Monday, January 26, 2009

Fall into Darkness (1990)

So, after a series of conversations with some of my friends about how much we loved Christopher Pike books when we were in junior high, I happened to spot a cache of them on a bookshelf in my parent's house when I was home for Christmas and found a spot in my suitcase to smuggle them back to Austin. Because revisiting guilty pleasures of one's childhood is never ever disappointing, right?

Color me a little bit disappointed by Pike's Fall into Darkness (1990), with which, to be honest, I think I was a little disappointed when I read it nearly twenty years ago (yikes).

The book starts with Sharon McKay, a high school senior and accomplished pianist, standing trial for the murder of her best friend, the rich and beautiful Ann Rice (yes. Ann Rice. And Pike uses her full name almost every time he mentions her.) Sharon and Ann had been camping up on a ridge with Ann's fiance, Paul, his brother (and Ann's gardener), Chad, and Sharon's newish boyfriend Fred. After the girls went off together for a walk, the boys heard Ann shout "Don't!" and when they got to the edge of the cliff they found Sharon crying that Ann had gone over the side.

But no one could find her body...

The story is told by flipping between flashbacks from the perspective of different friends and the present-day trial and its aftermath. Sharon, who swears she is innocent, is helped through the trial by her seriously creepy court-appointed attorney, John Richmond, who keeps putting his hand on her leg and making very inappropriate sexual banter. So you know that is going to go well.

Of course, nothing is as it seems and the whole thing turns into a vicious circle of double-crossing, lies, misunderstandings, and manipulations. And some seriously fucked up high school students with apparently no parental supervision or interaction with the ordinary world. But they are so damn attractive!

Here's Paul -- the slightly older fiance of the rich and beautiful (and dead?) Ann Rice:
Black suited his dark gypsy features. It suited the smoldering look in his deep brown eyes. It was his eyes that had first attracted her to him. He was a couple of years older than she was and had already spent a year in the navy. It seemed when she looked into his eyes that she could see a gray storm approaching over a turbulent sea. But only if she looked deep. On the outside, he was calm.

And here is the lovely Ann:
Her eyes were cool liquid green, her lips pouty and red. People occasionally thought her long fall of dark hair was a wig, it was so fine and perfect.

So, the descriptions may be more compelling than the plot for much of this young adult suspense novel, but Pike does throw in a few twists that I had forgotten, and even though I rolled my eyes through the first half of the novel, I did get caught up in it towards the end.

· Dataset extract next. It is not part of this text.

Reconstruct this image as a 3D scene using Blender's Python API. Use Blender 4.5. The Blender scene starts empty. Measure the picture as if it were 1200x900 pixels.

[And I used that teeny tiny version of the cover because I didn't want to use the TV movie cover that is all over Google images, and I was too lazy to scan my cover in. That TV movie looks bad, and you can read all about it at my new favorite Christoper Pike-related blog, which also features a complete plot synopsis of this novel, should you care to spoil the suspense.]

3 comments:

youngandwithit said...

So after you reviewed Falling... Didn't you review it? I can't find your review now so maybe I am wrong. Anyway, I was a huge CP reader as a kid so I read Falling and it was great. Then I was on a CP kick so I read Alosha. Then I discovered Alosha was a trilogy and I am so mad that Austin Public Library only has Alosha and not the others. I will never know how it ends (unless I find the other books for $2 one day and buy them).

That's my rant for the day!

Spacebeer said...

I haven't read Falling, but I am totally interested to -- that is a pretty recent Pike book right? And for adults? I'm totally excited about reading all of his young adult books again...

youngandwithit said...

Now I'm thinking maybe you shared a Falling review on Google Reader. Maybe that was it! I should totally read the YA books again.